Nous nous félicitons, monsieur le ministre, de votre action dans une région du monde que vous connaissez bien, ainsi que de celle du Président de la République, qui a mis son énergie, son intelligence et sa volonté au service de cette cause. Cependant, son action n’est-elle pas hypothéquée par l’exclusion du Hamas de la négociation internationale ? C’est là ma dernière question.

Le Hamas – mot qui signifie « zèle » en arabe – est une terrible formule politique.
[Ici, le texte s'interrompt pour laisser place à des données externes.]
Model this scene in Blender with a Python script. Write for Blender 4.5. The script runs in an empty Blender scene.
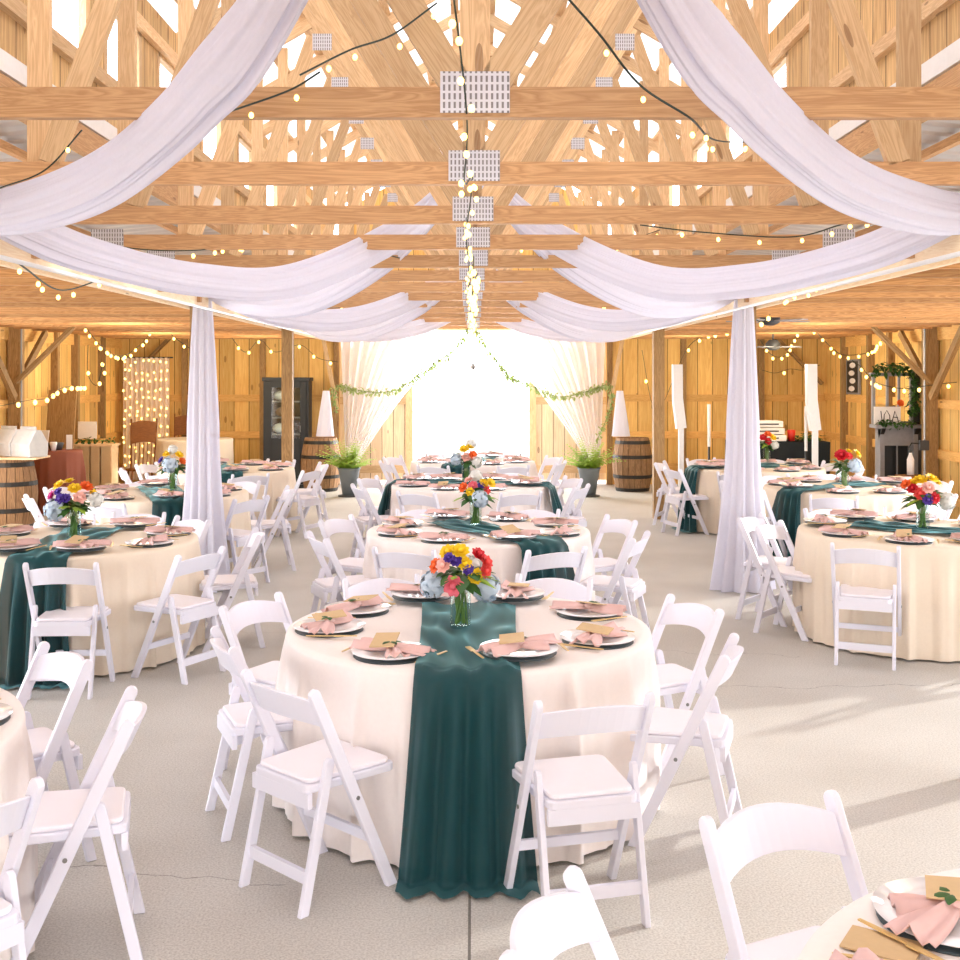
import bpy, math, random
from mathutils import Vector, Matrix
random.seed(7)
S = bpy.context.scene
COL = S.collection
PI = math.pi
F = 1150.0; VX = 473.0; VY = 375.0; CH = 1.9

def P(px, py, d):
    """real point at depth d that the photograph shows at px,py (measuring aid)"""
    return Vector(((px - VX) * d / F, d, CH + (VY - py) * d / F))

# ------------------------------------------------------------------ mesh builder
class MB:
    def __init__(s): s.v = []; s.f = []; s.uv = []
    def add(s, vs, fs, uvs=None):
        b = len(s.v); s.v += [tuple(v) for v in vs]
        for i, f in enumerate(fs):
            s.f.append([b + k for k in f])
            s.uv.append(uvs[i] if uvs else [(0, 0)] * len(f))
    def beam(s, p0, p1, w, h, up=(0, 0, 1), ext=0):
        p0 = Vector(p0); p1 = Vector(p1); d = (p1 - p0); L = d.length; d.normalize()
        up = Vector(up)
        if abs(d.dot(up)) > .98: up = Vector((0, 1, 0))
        sx = d.cross(up).normalized(); u = sx.cross(d).normalized()
        a = sx * w / 2; b = u * h / 2
        q = [-a - b, a - b, a + b, -a + b]
        vs = [p0 + k for k in q] + [p1 + k for k in q]
        fs = [(3, 2, 1, 0), (4, 5, 6, 7)]
        o = random.random() * 40; r = random.random() * 9
        uv = [[(o, r), (o, r + w), (o + h, r + w), (o + h, r)]] * 2
        ws = [w, h, w, h]; acc = r
        for i in range(4):
            j = (i + 1) % 4
            fs.append((i, j, 4 + j, 4 + i))
            uv.append([(o, acc), (o, acc + ws[i]), (o + L, acc + ws[i]), (o + L, acc)]); acc += ws[i] + .37
        s.add(vs, fs, uv)
    def box(s, c, size):
        c = Vector(c); L = max(size); i = list(size).index(L)
        e = [0, 0, 0]; e[i] = L / 2; e = Vector(e)
        if i == 0: s.beam(c - e, c + e, size[1], size[2])
        elif i == 1: s.beam(c - e, c + e, size[0], size[2])
        else: s.beam(c - e, c + e, size[0], size[1], up=(0, 1, 0))
    def tube(s, pts, r, seg=6, r1=None, cap=True):
        pts = [Vector(p) for p in pts]; n = len(pts)
        rings = []; prev = None
        for i, p in enumerate(pts):
            t = (pts[min(i + 1, n - 1)] - pts[max(i - 1, 0)]).normalized()
            if prev is None:
                a = t.orthogonal().normalized()
            else:
                a = (prev - t * prev.dot(t))
                a = a.normalized() if a.length > 1e-6 else t.orthogonal().normalized()
            prev = a; b = t.cross(a)
            rr = r if r1 is None else r + (r1 - r) * i / max(1, n - 1)
            if isinstance(r, (list, tuple)): rr = r[i]
            rings.append([p + (a * math.cos(2 * PI * k / seg) + b * math.sin(2 * PI * k / seg)) * rr for k in range(seg)])
        vs = [v for R in rings for v in R]; fs = []
        for i in range(n - 1):
            for k in range(seg):
                k2 = (k + 1) % seg
                fs.append((i * seg + k, i * seg + k2, (i + 1) * seg + k2, (i + 1) * seg + k))
        if cap:
            fs.append(tuple(reversed(range(seg)))); fs.append(tuple((n - 1) * seg + k for k in range(seg)))
        s.add(vs, fs)
    def lathe(s, prof, c=(0, 0, 0), seg=24, cap=True):
        c = Vector(c); vs = []; fs = []; n = len(prof)
        for r, z in prof:
            for k in range(seg):
                a = 2 * PI * k / seg; vs.append(c + Vector((r * math.cos(a), r * math.sin(a), z)))
        for i in range(n - 1):
            for k in range(seg):
                k2 = (k + 1) % seg
                fs.append((i * seg + k, i * seg + k2, (i + 1) * seg + k2, (i + 1) * seg + k))
        if cap:
            fs.append(tuple(reversed(range(seg)))); fs.append(tuple((n - 1) * seg + k for k in range(seg)))
        s.add(vs, fs)
    def grid(s, fn, nu, nv, closeu=False, uvs=1):
        vs = []; fs = []; uv = []
        for j in range(nv + 1):
            for i in range(nu + (0 if closeu else 1)):
                vs.append(fn(i / nu, j / nv))
        w = nu + (0 if closeu else 1)
        for j in range(nv):
            for i in range(nu):
                i2 = (i + 1) % w
                fs.append((j * w + i, j * w + i2, (j + 1) * w + i2, (j + 1) * w + i))
                uv.append([(i / nu, j / nv), ((i + 1) / nu, j / nv), ((i + 1) / nu, (j + 1) / nv), (i / nu, (j + 1) / nv)])
        s.add(vs, fs, uv)
    def poly_prism(s, pts2, axis, t0, t1):
        """extrude a 2-D outline (a,b) along axis between t0,t1"""
        def m(a, b, t):
            return (t, a, b) if axis == 'x' else ((a, t, b) if axis == 'y' else (a, b, t))
        n = len(pts2)
        vs = [m(a, b, t0) for a, b in pts2] + [m(a, b, t1) for a, b in pts2]
        fs = [tuple(range(n)), tuple(reversed(range(n, 2 * n)))]
        for i in range(n):
            j = (i + 1) % n; fs.append((i, n + i, n + j, j))
        s.add(vs, fs)
    def sphere(s, c, r, seg=8, rings=5, sc=(1, 1, 1)):
        prof = []
        c = Vector(c); vs = []; fs = []
        for j in range(rings + 1):
            a = PI * j / rings
            for k in range(seg):
                b = 2 * PI * k / seg
                vs.append(c + Vector((r * sc[0] * math.sin(a) * math.cos(b), r * sc[1] * math.sin(a) * math.sin(b), -r * sc[2] * math.cos(a))))
        for j in range(rings):
            for k in range(seg):
                k2 = (k + 1) % seg
                fs.append((j * seg + k, j * seg + k2, (j + 1) * seg + k2, (j + 1) * seg + k))
        s.add(vs, fs)
    def build(s, name, mat, parent=None, smooth=False, loc=None, solid=None, bevel=None, subsurf=0):
        me = bpy.data.meshes.new(name); me.from_pydata(s.v, [], s.f)
        ul = me.uv_layers.new(name='UVMap'); k = 0
        data = []
        for u in s.uv:
            for a in u: data += [a[0], a[1]]
        ul.data.foreach_set('uv', data)
        me.materials.append(mat)
        if smooth: me.polygons.foreach_set('use_smooth', [True] * len(me.polygons))
        me.validate(); me.update()
        import bmesh
        bm = bmesh.new(); bm.from_mesh(me)
        bmesh.ops.remove_doubles(bm, verts=bm.verts, dist=1e-5)
        bmesh.ops.recalc_face_normals(bm, faces=bm.faces); bm.to_mesh(me); bm.free()
        o = bpy.data.objects.new(name, me); COL.objects.link(o)
        if parent: o.parent = parent
        if loc is not None: o.location = loc
        if bevel:
            m = o.modifiers.new('b', 'BEVEL'); m.width = bevel; m.segments = 2; m.limit_method = 'ANGLE'
        if solid:
            m = o.modifiers.new('s', 'SOLIDIFY'); m.thickness = solid; m.offset = 0
        if subsurf:
            m = o.modifiers.new('ss', 'SUBSURF'); m.levels = subsurf; m.render_levels = subsurf
        return o

def tag(o, label, cat, group=None, kind=None):
    o['label'] = label; o['category'] = cat
    if group: o['group'] = group
    if kind: o['kind'] = kind
    return o
def thing(name, label, cat, loc=(0, 0, 0), rz=0, group=None):
    o = bpy.data.objects.new(name, None); COL.objects.link(o); o.empty_display_size = .1
    o.location = loc; o.rotation_euler = (0, 0, rz)
    return tag(o, label, cat, group)
def struct(o): o['kind'] = 'structure'; return o
KIDS = {}
def copy_tree(o, parent=None):
    c = o.copy(); COL.objects.link(c)
    if parent: c.parent = parent
    for ch in o.children: copy_tree(ch, c)
    return c
def dup(o, loc, rz, label, group=None):
    c = copy_tree(o); c.location = loc; c.rotation_euler = (0, 0, rz); c['label'] = label
    if group: c['group'] = group
    return c
def catmull(pts, n):
    pts = [Vector(p) for p in pts]; out = []
    P_ = [pts[0] * 2 - pts[1]] + pts + [pts[-1] * 2 - pts[-2]]
    m = len(pts) - 1
    for i in range(m * n + 1):
        s = min(i // n, m - 1); t = (i - s * n) / n
        a, b, c, d = P_[s:s + 4]
        out.append(.5 * ((2 * b) + (c - a) * t + (2 * a - 5 * b + 4 * c - d) * t * t + (-a + 3 * b - 3 * c + d) * t ** 3))
    return out

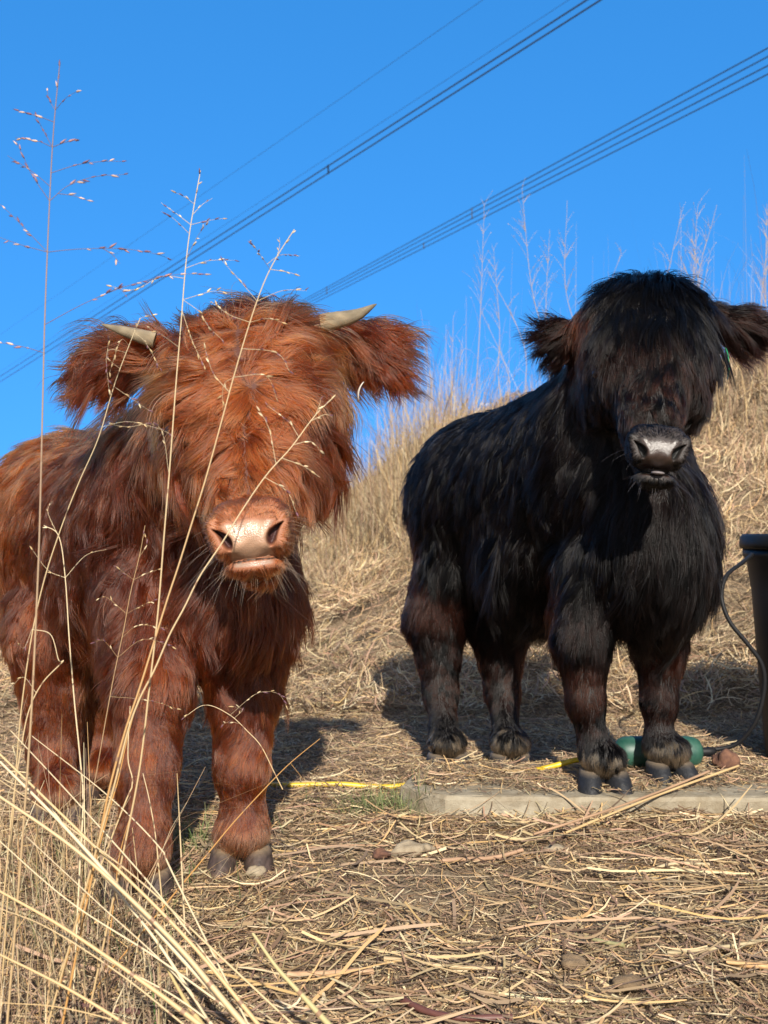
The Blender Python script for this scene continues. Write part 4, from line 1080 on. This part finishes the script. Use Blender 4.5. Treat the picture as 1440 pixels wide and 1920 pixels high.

Déjà présente à Jérusalem en 1946, très influente depuis des décennies en Égypte, cette organisation d’essence religieuse, vouée à la prédication, a peu à peu pris une place politique importante.

Elle a ainsi gagné les élections législatives en février 2006 à Gaza et en Cisjordanie, Ismaïl Haniyeh étant le Premier ministre régulièrement désigné par le verdict des urnes. La communauté internationale n’a pas reconnu ces résultats. Pourtant, le général de Gaulle n’avait-il pas traité avec les terroristes algériens en 1960 ? Cela avait abouti aux accords d’Évian et à la fin de la guerre d’Algérie.

Nous constatons aujourd’hui que, même si le Hamas s’est affaibli dans la bande de Gaza, il a conforté sa position en Cisjordanie et, surtout, son image dans l’ensemble du monde arabe. Ne faut-il pas – je me borne, monsieur le ministre, à poser la question, je n’affirme rien – changer notre regard sur lui ?

Après avoir soulevé ces quelques interrogations, monsieur le ministre, je tiens à rappeler la difficile situation des chrétiens au Proche-Orient, notamment à Gaza, où des foules fanatiques ont brûlé des croix chrétiennes. La présence des chrétiens est pourtant précieuse dans cet Orient compliqué que j’évoquais en préambule. Rien ne sera possible, rien ne pourra être tenté et, surtout, rien ne réussira si tous les protagonistes ne conservent pas à l’esprit et dans le cœur cette parole des Écritures : « Réconcilie-toi avec ton frère ».